Betty’s answer: Yes.
In November 1992, nine months after Betty was convicted of second-degree murder, she sat down with Oprah Winfrey at the Central California Women’s Facility. In the interview she sounded all the same notes she had with me. “I thought we did have the perfect marriage,” she said. “I took those marriage vows, and I believe he did at the time, too, believing that we’d be together, and we’d get through everything.” It remains one of Oprah’s most-watched programs.
Four years ago, in 2005, on Oprah’s 20th Anniversary Follow-Up Show, Winfrey interviewed Rhett Broderick, Betty and Dan’s youngest son, who was ten at the time of the murders. Handsome and well spoken, he said his mother should be released.
“She’s a nice lady,” he said. “Everyone here would like her…if they spoke with her on any topic other than my dad.”
To Betty, it was still about Dan. To me, it shouldn’t have been. My smart, handsome journalist husband and I had a son in 1997. Then, in 1998, we divorced. When Betty committed the crimes for which she remains in prison, she was a single, divorced mom in her forties whose ex-husband had remarried. Today I’m those things, too.

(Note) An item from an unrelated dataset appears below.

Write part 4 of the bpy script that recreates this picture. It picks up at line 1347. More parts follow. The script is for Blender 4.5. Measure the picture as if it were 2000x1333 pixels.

In 1990, when she sent me her “For Shame” letter, she implied that my youth and naïveté were obscuring my vision of matrimony. I’m older now and at least a little wiser (today, for example, I wouldn’t be an extra in a TV drama—it felt heady at the time; now it seems a bit tacky). More relevant, I’ve experienced the heartbreak that divorcing people endure—both men and women. My divorce was the hardest time of my life. I appreciate, in other words, some of what Betty must have been feeling in November 1989. Even so, I can’t find any justification for what she did.
In the years since Betty’s conviction, there’s been a growing public identification with women’s righteous anger in the wake of a bitter divorce. Less than two years after Betty became a household name, Hollywood embraced a new kind of female avenger. In 1991, the year of Betty’s second trial, some of Hollywood’s biggest stars got even with their men: Susan Sarandon and Geena Davis inThelma & Louise, Julia Roberts in Sleeping with the Enemy. When the movie The First Wives Club was released in 1996, one newspaper columnist wrote that it might as well “be called the Betty Broderick Club.” In the film, Ivana Trump says, “Ladies, you have to be strong and independent. And remember, don’t get mad—get everything!”
By 2002, when Jennifer Lopez starred in Enough, a thriller about a young mother on the run from a violent husband, even the marketing slogans read like rallying cries: “Self-defense isn’t murder.” “Everyone has a limit.” Then, in 2003, Charlize Theron won an Academy Award for Best Actress for her sympathetic portrayal of a serial killer in Monster. The movie put her vile acts in the context of repeated battery at the hands of men.
Since the Broderick murders, such dramatic portrayals have been accompanied by plenty of real-world pain. Nicole Brown Simpson divorced her husband O.J. in 1992, claiming he had abused her—a charge that became all the more chilling after she was killed two years later. O.J. was acquitted of the murder but found responsible in a civil trial. In 1993, Lorena Bobbitt took a carving knife and severed her husband’s penis after intercourse that she charged was rape. He was acquitted. By reason of insanity, she was found not guilty of assault.
When the Dixie Chicks sang a hit called “Goodbye Earl,” about two friends who murder one of their abusive husbands, it made people laugh and cheer. She held Wanda’s hand / As they worked out a plan / And it didn’t take long to decide / That Earl had to die, the Chicks sang, telling how they poisoned Earl’s black-eyed peas, wrapped him in a tarp, and stuffed him into a car trunk—then got away clean because It turns out he was a missing person who nobody missed at all.
That same spiteful fantasy spawned a mini industry of products, Web sites, and a Broadway show. After Scott Schmeizer, a Long Island executive with a housewares firm, got divorced in 2004, he worked with a designer to manufacture the Ex, a knife rack that resembles a corpse with multiple stab wounds. It sells for about $70, complete with five knives.